Healing America’s Narratives: So, Now What?

Reggie Marra
4 min readOct 17, 2022

[Part of a series, this essay is adapted from Chapter Eleven of Healing America’s Narratives: The Feminine, the Masculine, & Our Collective National Shadow. Available now.]

Photo Copyright © by Brittani Burns on Unsplash

First, remember (or notice for the first time) that you have a body. Notice that you are breathing, and keep your attention there for a minute or so. Intentionally observe the inbreath, the pause, and the outbreath. Pretty cool. You are actually being breathed. You don’t choose or have to control the process, although you can play with — hold, quicken, or slow — it. Also notice your posture. Attune your attention to the alignment of muscles, bones, joints, and connective tissue from head to toe, including everything in between. Do this even if injury or illness impacts how you are able to hold yourself.

Breath and posture: always with us, useful, important, and influenceable.

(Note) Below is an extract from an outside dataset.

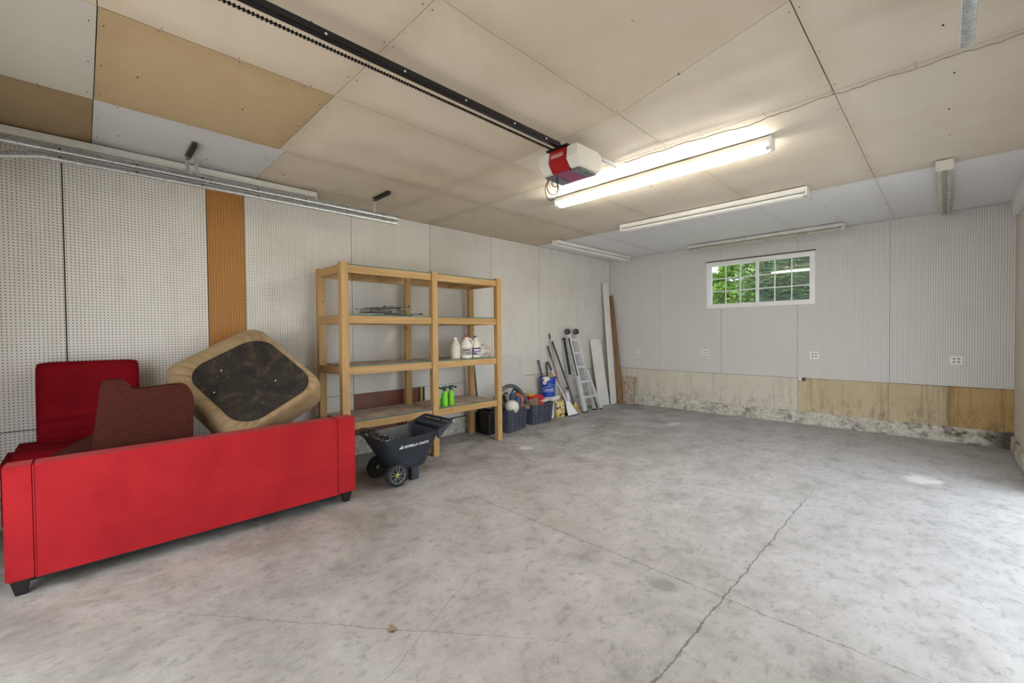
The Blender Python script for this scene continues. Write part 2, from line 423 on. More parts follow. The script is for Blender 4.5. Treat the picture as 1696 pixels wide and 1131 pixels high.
# ------------------------------------------------------------------ mesh builder
class B:
    def __init__(s): s.v = []; s.f = []
    def add(s, vs, fs):
        o = len(s.v); s.v += [tuple(v) for v in vs]; s.f += [tuple(i + o for i in f) for f in fs]; return s
    def hexa(s, p):   # 8 points: bottom ring 0-3, top ring 4-7
        return s.add(p, [(3, 2, 1, 0), (4, 5, 6, 7), (0, 1, 5, 4), (1, 2, 6, 5), (2, 3, 7, 6), (3, 0, 4, 7)])
    def box(s, x0, x1, y0, y1, z0, z1):
        return s.hexa([(x0, y0, z0), (x1, y0, z0), (x1, y1, z0), (x0, y1, z0), (x0, y0, z1), (x1, y0, z1), (x1, y1, z1), (x0, y1, z1)])
    def obox(s, c, size, mat3):
        hx, hy, hz = (k / 2 for k in size); P = []
        for z in (-hz, hz):
            for x, y in ((-hx, -hy), (hx, -hy), (hx, hy), (-hx, hy)):
                P.append(Vector(c) + mat3 @ Vector((x, y, z)))
        return s.hexa(P)
    def bar(s, a, b, w, h, up=(0, 0, 1)):
        a, b = Vector(a), Vector(b); d = (b - a); L = d.length; d.normalize()
        sd = d.cross(Vector(up)); sd = sd.normalized() if sd.length > 1e-4 else Vector((1, 0, 0)); u = sd.cross(d)
        m = Matrix((d, sd, u)).transposed()
        return s.obox((a + b) / 2, (L, w, h), m)
    def tube(s, pts, r, seg=8, cap=True):
        pts = [Vector(p) for p in pts]; n = len(pts); rs = r if isinstance(r, (list, tuple)) else [r] * n
        up = Vector((0, 0, 1)); t0 = (pts[1] - pts[0]).normalized()
        nr = t0.orthogonal().normalized(); vs = []; fs = []
        for i, p in enumerate(pts):
            t = (pts[min(i + 1, n - 1)] - pts[max(i - 1, 0)]).normalized()
            nr = (nr - t * nr.dot(t)); nr = nr.normalized() if nr.length > 1e-6 else t.orthogonal().normalized()
            bn = t.cross(nr)
            for k in range(seg):
                a = 2 * PI * k / seg; vs.append(p + (nr * math.cos(a) + bn * math.sin(a)) * rs[i])
        for i in range(n - 1):
            for k in range(seg):
                k2 = (k + 1) % seg; fs.append((i * seg + k, i * seg + k2, (i + 1) * seg + k2, (i + 1) * seg + k))
        if cap: fs.append(tuple(reversed(range(seg)))); fs.append(tuple((n - 1) * seg + k for k in range(seg)))
        return s.add(vs, fs)
    def lathe(s, prof, o=(0, 0, 0), seg=20, axis='z', sx=1, sy=1, ring=False):
        vs = []; fs = []; n = len(prof)
        for r, h in prof:
            for k in range(seg):
                a = 2 * PI * k / seg; x, y = r * math.cos(a) * sx, r * math.sin(a) * sy
                q = {'z': (x, y, h), 'x': (h, x, y), 'y': (y, h, x)}[axis]
                vs.append((q[0] + o[0], q[1] + o[1], q[2] + o[2]))
        for i in range(n - 1):
            for k in range(seg):
                k2 = (k + 1) % seg; fs.append((i * seg + k, i * seg + k2, (i + 1) * seg + k2, (i + 1) * seg + k))
        if ring: fs += [((n - 1) * seg + k, (n - 1) * seg + (k + 1) % seg, (k + 1) % seg, k) for k in range(seg)]
        else: fs.append(tuple(reversed(range(seg)))); fs.append(tuple((n - 1) * seg + k for k in range(seg)))
        return s.add(vs, fs)
    def prism(s, poly, axis, lo, hi):   # poly in the two other axes (cyclic order)
        n = len(poly); vs = []
        for h in (lo, hi):
            for a, b in poly: vs.append({'x': (h, a, b), 'y': (a, h, b), 'z': (a, b, h)}[axis])
        fs = [tuple(reversed(range(n))), tuple(range(n, 2 * n))] + [(i, (i + 1) % n, n + (i + 1) % n, n + i) for i in range(n)]
        return s.add(vs, fs)
    def xf(s, m):
        s.v = [tuple(m @ Vector(v)) for v in s.v]; return s
    def build(s, name, mat, parent=None, bevel=0, seg=2, smooth=True, ang=40, off=None, sub=0):
        me = bpy.data.meshes.new(name)
        if off is None and parent is not None:
            off = Vector(parent.get('_off', (0, 0, 0)))
        off = Vector(off or (0, 0, 0))
        me.from_pydata([tuple(Vector(v) - off) for v in s.v], [], s.f)
        bm = bmesh.new(); bm.from_mesh(me); bmesh.ops.recalc_face_normals(bm, faces=bm.faces)
        if bevel:
            es = [e for e in bm.edges if len(e.link_faces) == 2 and e.calc_face_angle(0) > math.radians(30)]
            bmesh.ops.bevel(bm, geom=es, offset=bevel, segments=seg, affect='EDGES', clamp_overlap=True)
        if smooth:
            for f in bm.faces: f.smooth = True
        bm.to_mesh(me); bm.free()
        if smooth: me.set_sharp_from_angle(angle=math.radians(ang))
        o = bpy.data.objects.new(name, me); C.objects.link(o)
        me.materials.append(MAT[mat] if isinstance(mat, str) else mat)
        if parent is not None:
            o.parent = parent
            if '_off' in parent: o['_off'] = parent['_off']
        if sub:
            sm = o.modifiers.new('s', 'SUBSURF'); sm.levels = sub; sm.render_levels = sub
        return o

def thing(name, label, cat, loc=(0, 0, 0), rot=(0, 0, 0), group=None, world=True):
    o = bpy.data.objects.new(name, None); C.objects.link(o); o.empty_display_size = .1
    o.location = loc; o.rotation_euler = rot
    o['label'] = label; o['category'] = cat
    if group: o['group'] = group
    o['_off'] = tuple(loc) if world else (0.0, 0.0, 0.0)
    return o
def tag(o, label, cat, group=None):
    o['label'] = label; o['category'] = cat
    if group: o['group'] = group
    return o
def struct(o): o['kind'] = 'structure'; return o
def dup(root, loc=None, rotz=None, label=None):
    def cp(o, par):
        c = o.copy(); C.objects.link(c); c.parent = par
        for ch in list(o.children): cp(ch, c)
        return c
    r = cp(root, root.parent)
    if loc is not None: r.location = loc
    if rotz is not None: r.rotation_euler = (0, 0, rotz)
    if label: r['label'] = label
    return r
def text_mesh(s, size, extrude=.001, shear=0.0, bold=0.0):
    cu = bpy.data.curves.new('t', 'FONT'); cu.body = s; cu.size = size; cu.extrude = extrude; cu.align_x = 'LEFT'
    cu.shear = shear; cu.offset = bold
    o = bpy.data.objects.new('t', cu); C.objects.link(o)
    dg = bpy.context.evaluated_depsgraph_get()
    me = bpy.data.meshes.new_from_object(o.evaluated_get(dg))
    bpy.data.objects.remove(o); return me
def text_obj(name, s, size, mat, parent, m4, extrude=.001, shear=0.0, bold=0.0):
    me = text_mesh(s, size, extrude, shear, bold); me.materials.clear(); me.materials.append(MAT[mat])
    off = Vector(parent.get('_off', (0, 0, 0)))
    me.transform(Matrix.Translation(-off) @ m4)
    o = bpy.data.objects.new(name, me); C.objects.link(o); o.parent = parent
    return o
def catmull(pts, n=8):
    pts = [Vector(p) for p in pts]; out = []
    for i in range(len(pts) - 1):
        p0 = pts[max(i - 1, 0)]; p1 = pts[i]; p2 = pts[i + 1]; p3 = pts[min(i + 2, len(pts) - 1)]
        for k in range(n):
            t = k / n
            out.append(.5 * ((2 * p1) + (p2 - p0) * t + (2 * p0 - 5 * p1 + 4 * p2 - p3) * t * t + (3 * p1 - p0 - 3 * p2 + p3) * t ** 3))
    out.append(pts[-1]); return out

# ================================================================== SETTING
W, D, H, Y0 = 6.03, 8.513, 3.19, -0.95
fl = struct(B().box(-.2, W + .2, Y0 - .3, D + .2, -.12, 0).build('floor', 'floor', smooth=False))

# ---- ceiling: plate with boards screwed below it
ce = struct(B().box(-.2, W + .2, Y0 - .2, D + .2, H + .012, H + .12).build('ceiling', 'seam', smooth=False))
XS = [0, 1.29, 2.466, 3.675, 4.857, W]
YS = [Y0, .08, 1.245, 3.65, 6.06, D]
def sag(x, y, k):
    # boards belly down between the screw lines
    u = (y - .08) / .605
    return -k * (math.sin(PI * u) ** 2) * (.5 + .5 * math.sin(x * 3.1 + y * 1.7)) - k * .5 * math.sin(x * 5.3 + .5) ** 2
def ceil_board(x0, x1, y0, y1, mat, k=.004, g=.0025, y1r=None, y0r=None, drop=0):
    nx = max(4, int((x1 - x0) / .07)); ny = max(4, int((y1 - y0) / .07))
    y1r = y1 if y1r is None else y1r; y0r = y0 if y0r is None else y0r
    b = B(); vs = []; fs = []
    for i in range(nx + 1):
        fx = i / nx; ya = y0 + (y0r - y0) * fx + g; yb = y1 + (y1r - y1) * fx - g
        for j in range(ny + 1):
            x = x0 + g + (x1 - x0 - 2 * g) * fx; y = ya + (yb - ya) * j / ny
            e = min(1, min(j, ny - j) / 3) * min(1, .25 + min(i, nx - i) / 3)
            vs.append((x, y, H + sag(x, y, k) * e - drop * math.sin(PI * fx)))
    top = len(vs)
    for i in range(nx):
        for j in range(ny):
            a = i * (ny + 1) + j; fs.append((a, a + 1, a + ny + 2, a + ny + 1))
    vs += [(v[0], v[1], H + .011) for v in vs]
    rim = [(i * (ny + 1)) for i in range(nx + 1)] + [nx * (ny + 1) + j for j in range(1, ny + 1)] + [i * (ny + 1) + ny for i in range(nx - 1, -1, -1)] + [j for j in range(ny - 1, 0, -1)]
    for a, c in zip(rim, rim[1:] + rim[:1]): fs.append((a, c, c + top, a + top))
    b.add(vs, fs)
    return b.build('ceiling_board', mat, ce, ang=50)
ceil_board(XS[0], XS[1], YS[0], YS[1], 'ceil_brown', .006)
ceil_board(XS[1], 1.885, YS[0], YS[1], 'ceil_offwhite', .003, .001)
ceil_board(1.885, XS[2], YS[0], YS[1], 'ceil_offwhite', .003, .001)
ceil_board(XS[2], XS[3], YS[0], YS[1], 'ceil_beige'); ceil_board(XS[3], XS[4], YS[0], YS[1], 'ceil_beige'); ceil_board(XS[4], XS[5], YS[0], YS[1], 'ceil_pale')
ceil_board(XS[0], XS[1], YS[1], 1.30, 'ceil_greywhite', .006, .0025)
ceil_board(XS[1], XS[2], YS[1], YS[2], 'ceil_tan', .004, .004)
ceil_board(XS[2], XS[3], YS[1], YS[2], 'ceil_beige', .004, .002)
ceil_board(XS[0], XS[1] - .008, 1.30, YS[3], 'ceil_beige', .008, .003)
ceil_board(XS[1], XS[2], YS[2], YS[3], 'ceil_beige', .022, .002)
ceil_board(XS[2], XS[3], YS[2], 2.92, 'ceil_beige', .018, .002, 2.86)
ceil_board(XS[2], XS[3], 2.92, YS[3], 'ceil_pale', .006, .003, None, 2.86)
ceil_board(XS[3], XS[4], YS[1], 2.86, 'ceil_beige', .022, .002, 2.50, None)
ceil_board(XS[3], XS[4], 2.86, YS[3], 'ceil_pale', .020, .003, None, 2.50)
ceil_board(XS[4], XS[5], YS[1], YS[3], 'ceil_pale', .006, .003)
for i in range(5):
    ceil_board(XS[i], XS[i + 1] - (.008 if i == 0 else 0), YS[3], YS[4], 'ceil_beige' if i in (0,) else 'ceil_pale', .005, (.004 if i == 0 else .0022))
    ceil_board(XS[i], XS[i + 1] - (.009 if i == 0 else 0), YS[4], YS[5], 'ceil_white', .003, (.004 if i == 0 else .0018))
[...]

The previous essays in this series took us on a journey through selected narratives that disclose our collective American Shadow — the themes, episodes, and general aspects of our stories that we don’t recognize or own and often project onto others. The book’s title and subtitle invite us to engage the process of healing these narratives by owning and integrating our denials and projections. As used here, healing does not mean curing or fixing (which have their respective places), but coming to terms with things as they are, with an awareness of how they have been, in order to live into ways of being that are increasingly inclusive, integrated, and balanced. Coming to terms with things as they are means recognizing and accepting that things are as they are — acknowledging what’s literally true in the moment. Acceptance does not necessarily mean agreeing with, condoning, liking, or endorsing how things are.

In healing — coming to terms with — America’s narratives, owning and integrating requires the intentional practice of truth, beauty, goodness, justice, mercy, wisdom, compassion, courage, discipline, humility, and love, among some more tangible strategies and tactics. Owning and integrating our traumatic or uncomfortable narratives is not intended to bring us to a place of oh, no, we are a nation of ignorant, arrogant, fearful, bigoted, violent, greedy, excessive, untrustworthy bullies, but rather to a still necessarily discomfiting but more skillful place of oh, yes, we have manifested, and continue to manifest ignorance, arrogance, fear, bigotry, violence, greed, excess, untrustworthiness, and bullying, along with deep knowing, humility, love, openness, peace, generosity, moderation, trustworthiness, and courage in our behaviors toward each other and the rest of the world. It is from this place of paradox and integrity — of both of these are true — that we can develop and begin to embody our potential to be integrated, fully human beings, at work, at home, on the street, and in the best and the worst of times.

Our intention is to consider, imagine, wonder, and wander toward and through ways of looking at, being and interacting with, sharing, and structuring our world that transcend and include our cultural givens and what we have thus far constructed for ourselves. We’ll journey together along paths that can help heal our collective narratives and the traumas that arise from and contribute to them. Skillful means, development, applying skillful means to development, intentional practice, and commitment to the broadest, deepest view possible will accompany us along the way.

We’ll begin with five questions and two statements that encourage individual exploration and can be engaged as intentional practice. In subsequent essays we’ll explore each question and statement in detail and then move into an exploration of our collective narratives.

  • Who am I, really?
  • Everything is a story.
  • What’s my impact & what impacts me?
  • What am I not seeing?
  • Who are my people?
  • I am going to die.
  • How am I in relationship with each of the above questions and statements — and the rest of my life?

That’s it for now. Don’t wait for future essays to play with these questions and statements. Agree or disagree, inquire deeply. Who do you truly think you are? What’s your story about the prospect that everything is a story? What’s your impact and who or what impacts you? What are you missing? Who are your people (and what does that even mean?). You are going to die. How are you in relationship with all of this and the rest of your life?

This might take a while. Don’t rush. Definitely don’t copy anyone else’s answers.